Well, Malala Yousafzai, who shared the Nobel Prize for Peace for 2014 with Kailash Satyarthi—the Indian child rights campaigner— tells her story in the book I Am Malala: The Girl Who Stood Upfor Education and was Shot by the Taliban (2013).

Malala’s book tells her story from the countryside of Swat Valley in the interior of Pakistan to global fame through school, crusading for children’s rights, and surviving the Taliban’s bullets. It is an inspirational story that is worth reading for its message about resisting the shadow of evil. 
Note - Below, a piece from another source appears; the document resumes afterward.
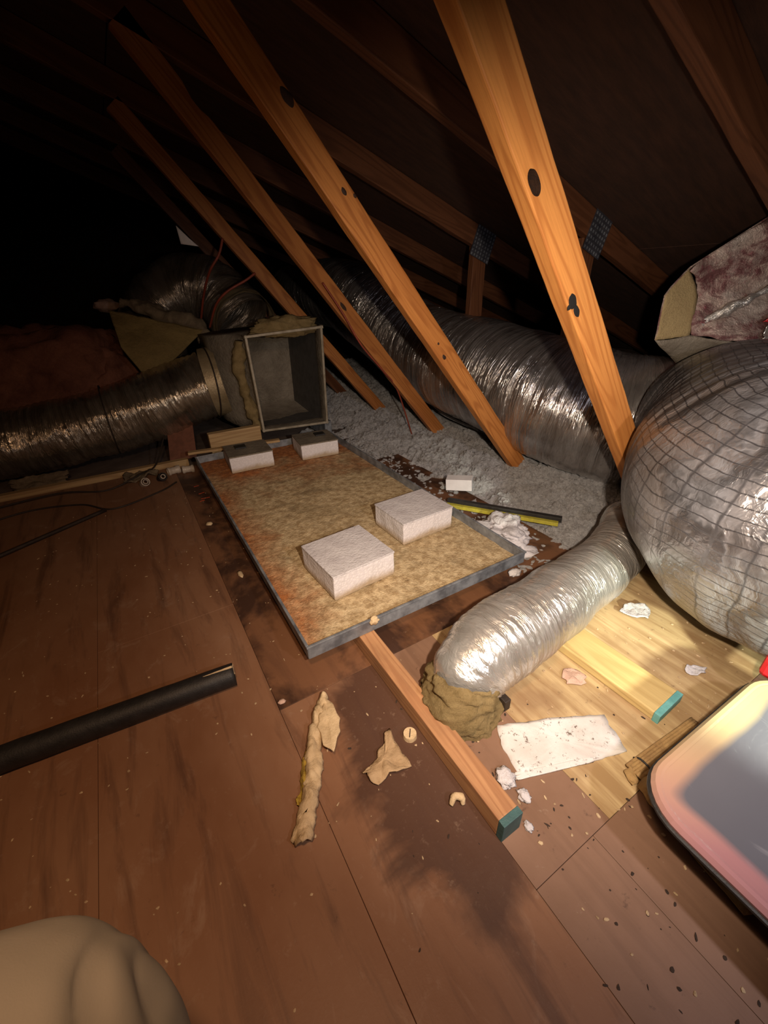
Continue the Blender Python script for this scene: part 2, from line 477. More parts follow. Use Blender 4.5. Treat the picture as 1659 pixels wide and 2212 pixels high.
def catmull(pts, n):
    P = [V(p) for p in pts]
    P = [P[0] * 2 - P[1]] + P + [P[-1] * 2 - P[-2]]
    out = []
    segs = len(P) - 3
    for i in range(n + 1):
        t = i / n * segs
        k = min(int(t), segs - 1)
        u = t - k
        a, b, c, d = P[k:k + 4]
        out.append(.5 * ((2 * b) + (c - a) * u + (2 * a - 5 * b + 4 * c - d) * u * u + (3 * b - a - 3 * c + d) * u ** 3))
    return out
def tube(name, pts, rad, m, parent=None, n=120, seg=64, disp=None, caps=False, thick=0, smooth=True):
    """swept tube; rad = float or list; disp(s, a, p) -> radial offset; UV u = metres along, v = 0..1 around"""
    C = catmull(pts, n)
    rl = rad if isinstance(rad, (list, tuple)) else [rad] * 2
    def R(t):
        x = t * (len(rl) - 1)
        k = min(int(x), len(rl) - 2)
        u = x - k
        u = u * u * (3 - 2 * u)
        return rl[k] * (1 - u) + rl[k + 1] * u
    bm = bmesh.new()
    uvl = bm.loops.layers.uv.new('UVMap')
    T0 = (C[1] - C[0]).normalized()
    N = T0.orthogonal().normalized()
    s = 0
    rings = []
    ss = []
    for i, c in enumerate(C):
        T = (C[min(i + 1, n)] - C[max(i - 1, 0)]).normalized()
        N = (N - T * N.dot(T)).normalized()
        B = T.cross(N)
        if i: s += (C[i] - C[i - 1]).length
        ss.append(s)
        r0 = R(i / n)
        ring = []
        for j in range(seg):
            a = 2 * math.pi * j / seg
            d = N * math.cos(a) + B * math.sin(a)
            r = r0
            if disp: r += disp(s, a, c + d * r0)
            ring.append(bm.verts.new(c + d * r))
        rings.append(ring)
    for i in range(n):
        for j in range(seg):
            k = (j + 1) % seg
            f = bm.faces.new((rings[i][j], rings[i][k], rings[i + 1][k], rings[i + 1][j]))
            uv = ((ss[i], j / seg), (ss[i], (j + 1) / seg), (ss[i + 1], (j + 1) / seg), (ss[i + 1], j / seg))
            for l, q in zip(f.loops, uv): l[uvl].uv = q
    if caps:
        bm.faces.new(rings[0][::-1])
        bm.faces.new(rings[-1])
    o = obj(name, bm, m, parent, smooth)
    if thick:
        md = o.modifiers.new('shell', 'SOLIDIFY')
        md.thickness = thick
        md.offset = -1
    return o
def wire(name, pts, r, m, parent=None, n=40):
    return tube(name, pts, r, m, parent, n=n, seg=8, caps=True)

def sheet(name, corners, m, parent=None, n=24, amp=.01, fs=8, thick=.003, rag=0.0, seed=0.0, fold=None, drop=None, smooth=True):
    """four-cornered sheet (a,b,c,d ccw) with noise relief, ragged edge and thickness"""
    a, b, c, d = [V(x) for x in corners]
    nrm = (b - a).cross(d - a).normalized()
    if nrm.z < -.05: nrm = -nrm
    bm = bmesh.new()
    g = []
    for i in range(n + 1):
        row = []
        for j in range(n + 1):
            u, v = i / n, j / n
            if rag:
                eu = rag * mn.noise(V((v * 9 + seed, seed, 0)))
                ev = rag * mn.noise(V((u * 9, seed + 5, 0)))
                uu, vv = u + eu * (u * 2 - 1) ** 3, v + ev * (v * 2 - 1) ** 3
            else: uu, vv = u, v
            p = a * (1 - uu) * (1 - vv) + b * uu * (1 - vv) + c * uu * vv + d * (1 - uu) * vv
            h = amp * abs(fbm(p * fs + V((seed, 0, 0))))
            if fold: h += fold(u, v)
            row.append(bm.verts.new(p + nrm * h))
        g.append(row)
    for i in range(n):
        for j in range(n):
            bm.faces.new((g[i][j], g[i + 1][j], g[i + 1][j + 1], g[i][j + 1]))
    bmesh.ops.recalc_face_normals(bm, faces=bm.faces)
    o = obj(name, bm, m, parent, smooth)
    md = o.modifiers.new('thickness', 'SOLIDIFY')
    md.thickness = thick
    md.offset = 0
    return o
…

Malala was shot by the Taliban for insisting that school is good for children, especially girls. Her love for school was inspired by her father who owned a school and who believed that girls and boys should be educated equally.

ISLAM ALLOWS EDUCATION

Malala summarises her convictions this way: “Today we all know education is our basic right. Not just in the West; Islam too has given us this right. Islam says every girl and every boy should go to school. In the Quran it is written, God wants us to have knowledge. He wants us to know why the sky is blue and about oceans and stars. I know it’s a big struggle— around the world there are fifty-seven million children who are not in primary school, thirty-two million of them are girls. Sadly my own country Pakistan is one of the worst places: 5.1 million children don’t even go to primary school even though in our Constitution it says every child has that right. We have almost fifty million illiterate adults, two-thirds of whom are women, like my own mother.”

Illiteracy is the cause of much of the evil that Malala speaks of in I Am Malala.
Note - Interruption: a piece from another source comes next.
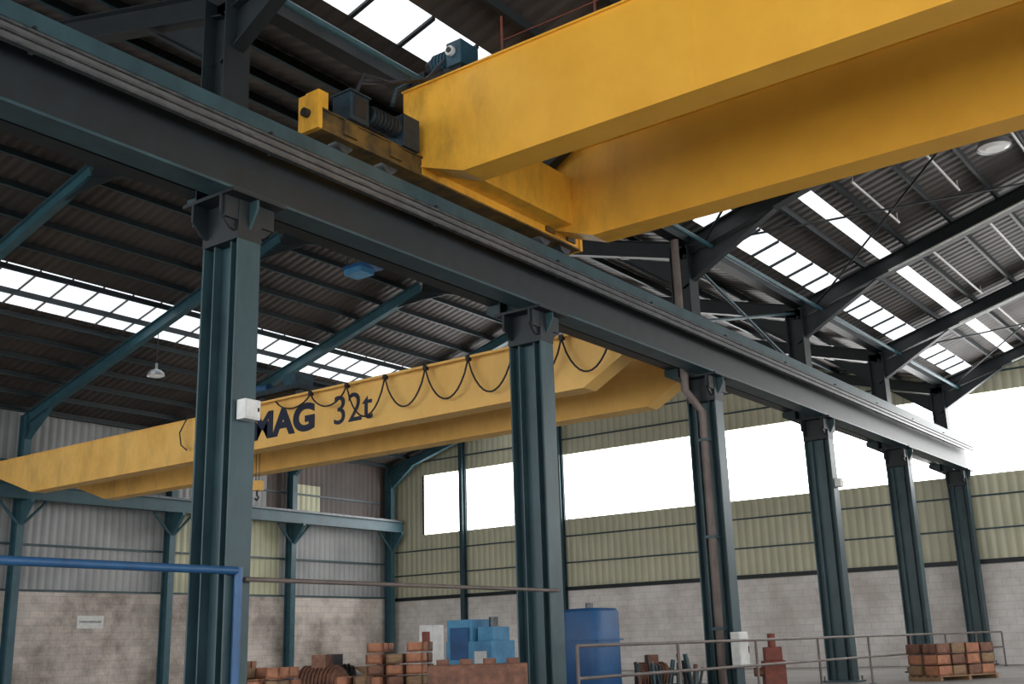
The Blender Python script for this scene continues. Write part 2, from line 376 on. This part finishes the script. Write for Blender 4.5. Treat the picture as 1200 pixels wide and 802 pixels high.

Illiteracy breeds ignorance and the ignorant are good candidates for conviction by ‘traditionalists.’ Illiteracy isn’t the same as lack of book knowledge. Illiteracy means lack of skills and knowledge to interpret one’s world as it unravels every day.
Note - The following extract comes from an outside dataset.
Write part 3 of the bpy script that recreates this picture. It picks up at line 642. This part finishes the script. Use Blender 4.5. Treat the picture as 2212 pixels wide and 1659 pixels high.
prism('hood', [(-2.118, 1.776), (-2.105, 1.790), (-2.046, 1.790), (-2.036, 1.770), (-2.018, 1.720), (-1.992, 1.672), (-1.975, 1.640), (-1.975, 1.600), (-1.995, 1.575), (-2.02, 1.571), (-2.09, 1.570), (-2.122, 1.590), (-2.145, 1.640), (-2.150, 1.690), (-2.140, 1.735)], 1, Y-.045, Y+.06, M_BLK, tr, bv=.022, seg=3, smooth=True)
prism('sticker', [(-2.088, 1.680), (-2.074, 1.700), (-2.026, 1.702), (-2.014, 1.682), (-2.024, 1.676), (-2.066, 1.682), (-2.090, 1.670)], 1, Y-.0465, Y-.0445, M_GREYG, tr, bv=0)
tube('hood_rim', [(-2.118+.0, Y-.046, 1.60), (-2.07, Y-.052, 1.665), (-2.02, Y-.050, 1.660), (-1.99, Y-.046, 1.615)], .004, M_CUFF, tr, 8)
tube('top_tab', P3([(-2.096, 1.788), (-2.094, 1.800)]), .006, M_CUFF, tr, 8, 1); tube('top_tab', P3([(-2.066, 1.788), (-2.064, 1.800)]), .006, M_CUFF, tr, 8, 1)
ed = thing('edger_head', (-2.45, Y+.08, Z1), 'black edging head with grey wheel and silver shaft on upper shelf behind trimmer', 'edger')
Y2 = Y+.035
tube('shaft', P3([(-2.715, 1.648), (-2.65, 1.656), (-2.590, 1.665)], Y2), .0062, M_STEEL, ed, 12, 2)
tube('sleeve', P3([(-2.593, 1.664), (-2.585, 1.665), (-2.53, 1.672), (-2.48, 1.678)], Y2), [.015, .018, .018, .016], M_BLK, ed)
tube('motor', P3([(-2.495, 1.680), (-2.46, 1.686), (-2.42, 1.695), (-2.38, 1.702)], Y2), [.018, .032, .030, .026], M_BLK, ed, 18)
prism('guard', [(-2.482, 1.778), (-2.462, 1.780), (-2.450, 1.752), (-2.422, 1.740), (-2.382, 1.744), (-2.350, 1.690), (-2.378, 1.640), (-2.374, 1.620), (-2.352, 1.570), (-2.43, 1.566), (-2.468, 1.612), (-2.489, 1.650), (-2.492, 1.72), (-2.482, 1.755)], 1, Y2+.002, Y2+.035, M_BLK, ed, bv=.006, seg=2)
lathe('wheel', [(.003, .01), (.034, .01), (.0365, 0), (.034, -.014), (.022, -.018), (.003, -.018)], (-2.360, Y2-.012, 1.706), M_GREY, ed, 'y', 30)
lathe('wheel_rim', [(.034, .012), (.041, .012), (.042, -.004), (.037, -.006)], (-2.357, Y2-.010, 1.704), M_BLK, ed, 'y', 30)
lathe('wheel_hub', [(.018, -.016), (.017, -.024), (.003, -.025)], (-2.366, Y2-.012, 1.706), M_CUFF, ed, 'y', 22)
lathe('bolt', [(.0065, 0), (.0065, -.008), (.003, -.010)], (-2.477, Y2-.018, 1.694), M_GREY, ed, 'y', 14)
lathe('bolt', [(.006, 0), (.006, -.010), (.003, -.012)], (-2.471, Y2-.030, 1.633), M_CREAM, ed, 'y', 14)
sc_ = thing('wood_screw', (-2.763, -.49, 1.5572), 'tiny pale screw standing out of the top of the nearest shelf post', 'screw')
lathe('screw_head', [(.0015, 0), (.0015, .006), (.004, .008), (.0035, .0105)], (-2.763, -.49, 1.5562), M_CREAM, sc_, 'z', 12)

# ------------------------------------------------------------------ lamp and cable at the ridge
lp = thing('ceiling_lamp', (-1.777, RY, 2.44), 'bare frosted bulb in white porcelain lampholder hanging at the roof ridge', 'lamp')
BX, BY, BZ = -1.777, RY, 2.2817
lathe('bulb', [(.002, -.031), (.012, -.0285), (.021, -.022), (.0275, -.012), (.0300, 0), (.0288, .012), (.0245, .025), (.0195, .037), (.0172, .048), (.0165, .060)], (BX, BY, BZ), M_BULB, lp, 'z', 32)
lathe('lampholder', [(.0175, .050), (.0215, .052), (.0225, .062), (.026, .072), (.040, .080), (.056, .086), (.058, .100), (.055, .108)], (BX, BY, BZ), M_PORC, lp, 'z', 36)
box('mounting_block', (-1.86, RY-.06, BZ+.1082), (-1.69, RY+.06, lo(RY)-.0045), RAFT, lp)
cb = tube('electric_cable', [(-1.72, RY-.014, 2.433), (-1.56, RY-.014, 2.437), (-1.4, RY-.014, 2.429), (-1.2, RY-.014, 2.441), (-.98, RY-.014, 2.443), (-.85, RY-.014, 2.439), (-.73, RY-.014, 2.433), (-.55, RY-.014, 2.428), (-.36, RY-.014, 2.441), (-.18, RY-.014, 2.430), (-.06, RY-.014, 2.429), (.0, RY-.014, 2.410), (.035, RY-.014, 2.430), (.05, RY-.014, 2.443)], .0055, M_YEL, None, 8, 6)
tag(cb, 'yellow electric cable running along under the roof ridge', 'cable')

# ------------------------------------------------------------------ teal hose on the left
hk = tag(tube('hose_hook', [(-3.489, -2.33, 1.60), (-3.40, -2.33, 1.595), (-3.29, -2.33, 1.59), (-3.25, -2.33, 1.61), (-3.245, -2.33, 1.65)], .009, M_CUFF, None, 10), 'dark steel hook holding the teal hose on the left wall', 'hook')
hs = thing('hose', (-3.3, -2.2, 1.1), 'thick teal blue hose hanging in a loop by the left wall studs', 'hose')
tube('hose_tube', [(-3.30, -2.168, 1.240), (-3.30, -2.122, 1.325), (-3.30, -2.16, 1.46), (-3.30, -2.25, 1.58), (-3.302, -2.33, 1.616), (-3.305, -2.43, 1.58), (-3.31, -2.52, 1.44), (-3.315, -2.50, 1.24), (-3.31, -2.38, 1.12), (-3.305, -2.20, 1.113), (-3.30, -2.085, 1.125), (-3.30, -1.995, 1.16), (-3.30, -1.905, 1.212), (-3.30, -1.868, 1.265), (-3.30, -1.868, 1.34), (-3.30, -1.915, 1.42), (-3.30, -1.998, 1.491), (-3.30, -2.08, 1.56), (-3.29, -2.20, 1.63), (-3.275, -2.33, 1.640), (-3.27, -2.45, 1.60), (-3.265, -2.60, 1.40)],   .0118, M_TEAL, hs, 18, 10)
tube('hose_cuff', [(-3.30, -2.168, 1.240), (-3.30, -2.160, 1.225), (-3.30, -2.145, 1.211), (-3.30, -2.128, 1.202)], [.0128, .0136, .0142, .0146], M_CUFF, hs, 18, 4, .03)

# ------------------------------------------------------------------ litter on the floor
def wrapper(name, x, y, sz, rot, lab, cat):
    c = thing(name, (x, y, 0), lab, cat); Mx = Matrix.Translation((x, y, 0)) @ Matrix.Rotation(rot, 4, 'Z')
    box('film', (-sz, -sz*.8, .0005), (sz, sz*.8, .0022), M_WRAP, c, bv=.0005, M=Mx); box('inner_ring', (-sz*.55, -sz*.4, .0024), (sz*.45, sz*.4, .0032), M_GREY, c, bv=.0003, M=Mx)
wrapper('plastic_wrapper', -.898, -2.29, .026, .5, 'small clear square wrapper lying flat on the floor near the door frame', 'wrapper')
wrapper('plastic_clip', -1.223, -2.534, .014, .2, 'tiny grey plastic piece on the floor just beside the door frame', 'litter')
Illiteracy reproduces itself when uneducated mothers, confined to the home and the kitchen by ‘traditions’ stop their daughters from going to school because, anyway at the end the girl child will end up in the home and in the kitchen, “to cook and serve … brothers and fathers”, as Malala writes. It is this illiteracy that Malala refuses to bow to.

She is fascinated with books; her story reveals a girl, in the countryside of Pakistan, thirsty for knowledge. But she is also a lucky girl who has the undivided support of her parents, especially the father.

Malala’s father is just as exceptional as the daughter. In a society where a son is preferred to a daughter, the father, whom Malala describes as “the falcon” and “different from most Pashtun men”, names her after a famous daughter of the Pashtun, Malalai of Maiwand, who inspired the “Afghani army to defeat the British in 1880 in one of the biggest battles of the Second Anglo-Afghan War.”

So, if Malala challenges the authority of traditions that teach girls to only serve men, her father is a co-fighter in the battle against such customs. The father stands out in the book as one of the few men in their town who opposed the Talibanisation of the society.

So, Malala’s story also highlights the need for solidarity in resisting suppression and oppression. It is not just enough to speak about specific rights— such as women’s rights or the girl child’s rights — it is very important to insist on all rights as primary all the time.

TRIBAL IDENTITY

I Am Malala restates the case for a holistic approach to struggles for restoring diminished human rights of all human beings instead of the overwhelming fractured calls we hear today about how one set of rights supersedes another. Malala’s story carries in it so many other stories.

I Am Malala is also a declaration of the Pashtun tribal identity. Malala celebrates her Pashtun identity. She reminds you throughout the story of how proud she is to be a Pashtun.

She celebrates her pastoral origins, nostalgically speaking of the paradise that Swat Valley used to be before environmental degradation brought floods, landslides and deaths to millions of its inhabitants. Here is Malala the cultural ambassador and archivist and crusader for environmental conservation.

But, with intense irony in her anecdotes, Malala also tells the story of the tragedy that is Pakistan. She wonders what Pakistan could have turned out to be if the politicians in her time had kept alive the dreams of the founder of modern Pakistan, Mohammad Ali Jinnah.

She is disappointed by the corruption of the ruling elite which has produced incredible social inequalities and underdevelopment in the country. Through Malala’s eyes, one sees this seeming collapse of the Pakistan state as also the cause of the rise of religious fundamentalism most publicly represented by the Taliban.

Fundamentalism arises when uncertainty overwhelms society because the rulers are unable or unwilling to (re)solve people’s most pressing problems. Malala continuously wonders why the country’s rulers can’t provide for the basic needs of the citizens.

TALIBAN TYRANNY

When the majority of the population is denied the basics for a decent life, it will always rebel. The form that the rebellion takes is always unpredictable.

Huge inequalities as are being witnessed all over the world, but especially in the poorer Global South, inevitably lead to violence. It is not difficult to justify violence. One can simply claim be fighting for equality or recognition or a share of the common wealth.

But as Malala shows, the Taliban or their predecessors, claimed to be only interested in doing good and indeed did good deeds, as when they helped people afflicted by poverty, floods and injustice. But how would one know for how long the good in the heart of the do-gooder would last?

Soon the Taliban imposed their own version of ‘goodness’, supposedly founded on their own interpretation of the Islamic scriptures and law.

Malala nearly got killed for contesting the tyranny of the Taliban which, ironically, had arrived as a new order with the intention to restore humanity to her people.

In the end I Am Malala is the story of a girl who wanted just to grow up peacefully as a child  and get an education and pursue her dreams and become what she wished to be when grown up but was betrayed by adults.

It is the story of part stolen childhood, which is resolutely reclaimed but also of how to defy evil masquerading as traditions and religion. This is a book on how to remain human in a de-humanising world.